I feel sugary in my soul. Thank you, peaches.
Thought 1: I think that if there could be an internal landscape to my head and heart today, It would look like a storm coming in off the coast of Maine. Quiet, unsettled, crisp, and willing to welcome in any who would brave the storm. There are little pockets of sadness in my heart today, stemming from different places of my life that are less-than-happy. There aren’t many of them, and it isn’t an overwhelming sadness. It’s a calm, sighing sadness that takes up residence so softly that I am not even tempted to ask it to leave. Not yet. It will find the wind and and float away on its own, I think, if given a little bit of time.
Thought 2: I have been so full of words in these last few weeks. Daily, I am writing journal entries, letters, blogs, notes on bulletins, anything that involves me, a thought, and somewhere to put it. Mainly, I’ve been journaling. I wrote. A long message to my best friend Sam, who is in Pennsylvania, and a page of considerings in my journal. It’s a process of processing. It is the unraveling of my tightly-wound mind and heart, so that I may more easily access myself without the barrier of everything I’m thinking about blocking my view.
Thought 3: Along with words, I have been full of questions. The impulse to ask would just spring up from the well of musings in my mind and travel through my mouth into the open air, almost without any conscious approval on my part. In addition to this, I found so many more questions inside myself, rushing to the front of my mind in the sweet silences between conversations. God, and his hands in my life, fill my heart with questions to wrestle with. Not to wrestle down, or to silence, but to fight with, and for, and about.
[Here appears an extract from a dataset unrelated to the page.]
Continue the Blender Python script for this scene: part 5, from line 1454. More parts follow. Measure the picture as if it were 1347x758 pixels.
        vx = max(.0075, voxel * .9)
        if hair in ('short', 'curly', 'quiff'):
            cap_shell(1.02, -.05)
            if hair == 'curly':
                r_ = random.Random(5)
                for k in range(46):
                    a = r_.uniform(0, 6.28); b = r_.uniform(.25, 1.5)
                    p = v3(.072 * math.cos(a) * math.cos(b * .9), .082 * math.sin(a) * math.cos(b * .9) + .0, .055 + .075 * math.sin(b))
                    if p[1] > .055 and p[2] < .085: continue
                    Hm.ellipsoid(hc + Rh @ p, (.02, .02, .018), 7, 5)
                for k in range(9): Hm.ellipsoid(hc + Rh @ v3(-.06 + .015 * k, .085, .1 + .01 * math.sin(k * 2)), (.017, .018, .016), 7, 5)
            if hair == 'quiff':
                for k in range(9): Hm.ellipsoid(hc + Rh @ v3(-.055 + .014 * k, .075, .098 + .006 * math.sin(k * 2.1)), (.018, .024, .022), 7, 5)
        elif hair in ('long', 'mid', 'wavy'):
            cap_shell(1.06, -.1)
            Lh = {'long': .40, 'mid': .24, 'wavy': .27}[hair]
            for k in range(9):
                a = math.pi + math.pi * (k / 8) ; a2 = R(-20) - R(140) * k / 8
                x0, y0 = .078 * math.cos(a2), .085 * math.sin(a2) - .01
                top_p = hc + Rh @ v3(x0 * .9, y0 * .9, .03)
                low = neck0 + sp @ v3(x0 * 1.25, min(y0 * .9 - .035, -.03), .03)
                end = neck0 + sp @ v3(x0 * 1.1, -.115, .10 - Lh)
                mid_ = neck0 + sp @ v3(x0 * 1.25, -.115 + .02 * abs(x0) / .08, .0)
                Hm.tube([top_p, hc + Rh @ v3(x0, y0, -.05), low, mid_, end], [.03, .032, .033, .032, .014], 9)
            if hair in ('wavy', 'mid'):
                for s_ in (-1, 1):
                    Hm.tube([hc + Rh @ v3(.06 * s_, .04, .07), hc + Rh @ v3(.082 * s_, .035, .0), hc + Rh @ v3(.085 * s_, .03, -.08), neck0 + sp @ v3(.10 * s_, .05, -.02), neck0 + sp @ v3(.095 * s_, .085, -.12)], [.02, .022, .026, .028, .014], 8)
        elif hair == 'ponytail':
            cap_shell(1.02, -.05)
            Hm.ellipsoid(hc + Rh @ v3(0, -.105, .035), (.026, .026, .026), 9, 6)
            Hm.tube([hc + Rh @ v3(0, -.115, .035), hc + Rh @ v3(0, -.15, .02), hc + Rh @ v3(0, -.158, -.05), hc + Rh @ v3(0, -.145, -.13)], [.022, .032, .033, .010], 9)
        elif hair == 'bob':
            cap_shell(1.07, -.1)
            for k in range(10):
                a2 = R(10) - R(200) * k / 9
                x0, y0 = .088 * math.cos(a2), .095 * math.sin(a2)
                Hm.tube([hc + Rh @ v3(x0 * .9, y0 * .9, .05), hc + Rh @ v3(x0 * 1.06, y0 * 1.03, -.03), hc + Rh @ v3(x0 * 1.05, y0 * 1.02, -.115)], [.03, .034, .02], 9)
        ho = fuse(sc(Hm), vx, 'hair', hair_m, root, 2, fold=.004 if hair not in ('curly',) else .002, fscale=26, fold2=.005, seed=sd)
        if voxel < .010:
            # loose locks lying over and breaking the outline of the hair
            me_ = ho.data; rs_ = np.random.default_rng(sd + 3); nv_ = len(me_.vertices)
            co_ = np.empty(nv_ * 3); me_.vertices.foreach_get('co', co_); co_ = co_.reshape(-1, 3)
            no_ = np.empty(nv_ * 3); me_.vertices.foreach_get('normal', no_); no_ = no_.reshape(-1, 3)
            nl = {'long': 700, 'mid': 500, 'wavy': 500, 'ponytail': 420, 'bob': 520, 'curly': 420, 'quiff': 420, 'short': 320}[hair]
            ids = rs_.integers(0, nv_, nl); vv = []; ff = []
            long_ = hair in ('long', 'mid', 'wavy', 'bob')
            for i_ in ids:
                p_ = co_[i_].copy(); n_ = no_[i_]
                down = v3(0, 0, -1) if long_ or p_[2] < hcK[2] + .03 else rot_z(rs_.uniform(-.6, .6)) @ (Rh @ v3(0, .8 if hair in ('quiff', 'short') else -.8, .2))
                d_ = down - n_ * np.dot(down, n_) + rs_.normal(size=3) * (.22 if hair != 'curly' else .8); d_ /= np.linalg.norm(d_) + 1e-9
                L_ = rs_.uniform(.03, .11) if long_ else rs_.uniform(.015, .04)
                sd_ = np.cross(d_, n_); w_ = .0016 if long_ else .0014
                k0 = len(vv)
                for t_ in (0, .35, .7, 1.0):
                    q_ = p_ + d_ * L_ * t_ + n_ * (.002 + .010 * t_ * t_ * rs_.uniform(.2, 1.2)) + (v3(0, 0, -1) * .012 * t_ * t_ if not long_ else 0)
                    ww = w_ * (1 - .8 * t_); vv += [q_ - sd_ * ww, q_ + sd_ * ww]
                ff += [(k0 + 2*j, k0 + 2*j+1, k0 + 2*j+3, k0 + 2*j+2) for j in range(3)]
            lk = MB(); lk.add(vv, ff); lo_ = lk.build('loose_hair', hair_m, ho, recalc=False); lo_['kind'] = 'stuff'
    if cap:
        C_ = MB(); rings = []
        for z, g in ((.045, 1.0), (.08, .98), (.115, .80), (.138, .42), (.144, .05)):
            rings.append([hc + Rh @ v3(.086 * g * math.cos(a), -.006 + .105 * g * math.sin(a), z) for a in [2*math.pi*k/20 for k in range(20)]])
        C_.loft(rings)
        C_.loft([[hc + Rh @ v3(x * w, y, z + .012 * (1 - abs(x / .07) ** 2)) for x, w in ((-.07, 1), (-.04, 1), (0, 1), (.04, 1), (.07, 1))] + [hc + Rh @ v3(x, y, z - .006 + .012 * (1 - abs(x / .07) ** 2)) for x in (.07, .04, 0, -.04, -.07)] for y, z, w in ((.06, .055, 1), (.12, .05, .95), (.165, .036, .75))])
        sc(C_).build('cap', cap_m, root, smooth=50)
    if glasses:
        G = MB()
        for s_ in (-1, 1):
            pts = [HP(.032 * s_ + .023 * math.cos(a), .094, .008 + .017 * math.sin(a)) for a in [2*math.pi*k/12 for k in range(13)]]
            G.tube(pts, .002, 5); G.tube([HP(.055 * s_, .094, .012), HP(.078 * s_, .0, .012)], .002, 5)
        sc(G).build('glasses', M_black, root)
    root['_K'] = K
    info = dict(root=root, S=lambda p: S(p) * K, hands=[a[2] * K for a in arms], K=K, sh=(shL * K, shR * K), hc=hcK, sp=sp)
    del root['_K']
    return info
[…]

Thought 4: I feel like making lists.
Things I Am Not A Big Fan Of:
I. Mosquito Bites The Size of A Small Galaxy. Especially during winter. I thought mosquitoes hibernated during the winter.
II. That Sugary-Soul Feeling. Usually, it’s enough to steer me away from any great amount of sugar for the next couple of days. Le yuk.
III. When Drinking Glasses Sweat. I mean, honestly. What do they have to be nervous about? Maybe it’s the perpetual state of absolute openness. Or the all-the-time kissing people, thing. Whatever. It’s annoying, and it makes weird stains on wooden tables.
IV. Still Not Being Out Of School. I don’t even want to talk about it.
And, so we can all smile a little lighter, some happiness.
Things I Like, Absolutely:
A. Stargazing on Fridays. It’s worth the bugs.
B. Warm Pavement and Cold Rain. Possibly one of my favorite feelings ever. If it’s raining hard enough, you can’t even see through the mist of the drops bouncing back off of the ground.
C. Going to Bed Tired. I know now that the reason sleeping used to be harder was because when I said, “I’m not tired!” I meant it. Now that I can wait until sleep sounds like a good idea, my body is much more understanding, usually.
That is all.
See you soon.
Peace in the middle east.
See you ‘rrround.
1 comment:
"III. When Drinking Glasses Sweat. I mean, honestly. What do they have to be nervous about? Maybe it’s the perpetual state of absolute openness. Or the all-the-time kissing people, thing. Whatever. It’s annoying, and it makes weird stains on wooden tables."
Do you know how genious this is? It's wonderful! it's smart! IT"S AMAZING!